Thursday, October 05, 2006

People Always Want You to, Like, Do Stuff

Part of a general trend in media coverage of politics over the last 25-30 years has been to cover the various salvos in the political battle rather than the substantive issues at stake. It's basically the collusion of beltway insiders who all agree that talking about what you should talk about if you want to win is more interesting than exercising actual leadership...words, in this world view, speak louder than actions. But George Lakoff, hero to many progressives for his books such as Moral Politics, has actually produced one of these pieces that is worth looking at.

As Jacobs and Shapiro chronicle in their book Politicians Don't Pander (which I understand to be considered a rather definitive tome on political discourse in general), at some point major news organizations really started focusing their coverage on the machinations between politicians and the ramifications of same on the eventual chances of a policy being enacted. While political junkies like me sometimes find this interesting, it is frustrating as it comes at the cost of covering the actual implications of policies. In essence, journalism has largely stopped being about providing information and context for responsible democratic citizens to make up their minds and started being mindless "he said-she said" stenography.

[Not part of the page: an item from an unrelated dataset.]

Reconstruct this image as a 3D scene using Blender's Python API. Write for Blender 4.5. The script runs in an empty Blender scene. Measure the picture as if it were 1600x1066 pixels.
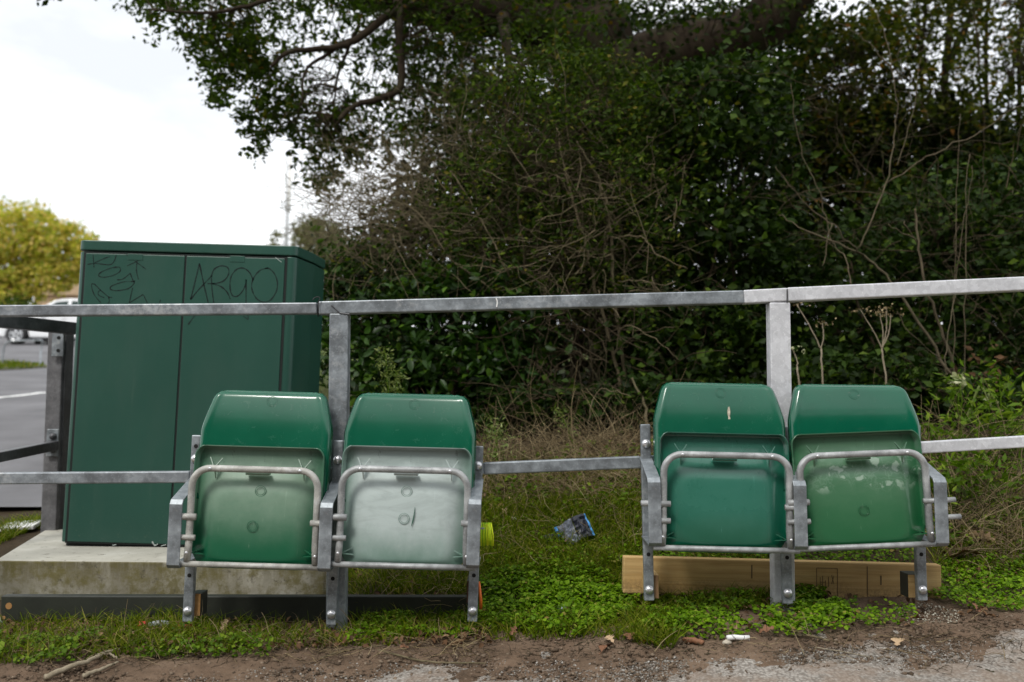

For me, this really hit a low point in the early days after 9/11 when the Republicans were ramming through the first of their ludicrous tax cuts. I remember news coverage of that process consisting of a recounting of each side's spin: "Democrats challenged the tax cuts on the basis that they were disproportionately weighted to favor the wealthiest 1% of Americans," a typical story might go. "Republicans then accused Democrats of class warfare and insisted that the majority of the benefit would go to the middle class." Then nothing. No mention of how, if you actually took two seconds to look at the bill, the tax burden was being shifted disproportionately off the super rich and onto everyone else, no mention of how how one side was actually right while the other one was just lying.

So, I would argue that as an outgrowth of this same trend, we are now subjected to unwanted advice on what steps we need to take at every turn. The DLC, for example, might was well change its mission statement to "Telling everyone what Democrats need to start doing" - to quote from an actual speech by their chair, Tom Vilsack, "In order for us to strengthen the American community, I think we...need a very compelling vision of a different America." OK, great Tom, how about you just skip the part about the purpose of the vision and get right to it. Then there are the non-partisan efforts to tell all comers which switches to throw in their quest to run the political machine, such as the new book by a couple national political editors for major news operations.

Then there is George Lakoff, who has produced a much more interesting piece, not coincidentally aimed much more squarely at actual people instead of wannabe beltway hacks.
Another key to this being more interesting is that he is not giving it as a policy address or an insider book, he is delivering it as a resource on a website for people who may be interested in taking a more active part in strategy. It is not, in other words, substituting for actual policy ideas. That's what really separates it from the DLC.
At any rate, I would especially like to draw attention to point #3, the Laundry List Trap. The idea here is that whenever anyone asks a Republican how to address a problem, she has some snarky three word answer. Whenever that same question is put to a Democrat, she has a ten sentence answer that revolves around nuance, caution, and incrementalism. (On a side note, I would assert that this pussyfooting is what makes Democrats look weak, not the substance of their policies.) So I would ask every Democrat out there to do one thing: come up with one sentence describing why you are a Democrat. If your answer involves any specific policy, you already got it wrong; we're focusing on values here. Got your answer yet? Here's mine: because Democrats get that we all need each other. That's it. That creates a whole narrative for any further depth you get into and an easy fall-back for anyone to remember. All the idiotic pundits who try to get Democrats to talk about values to recapture Republican "values voters" would do well to just concentrate on something like this. Our values are never going to be the same as Republican values, so it's time we establish ours firmly.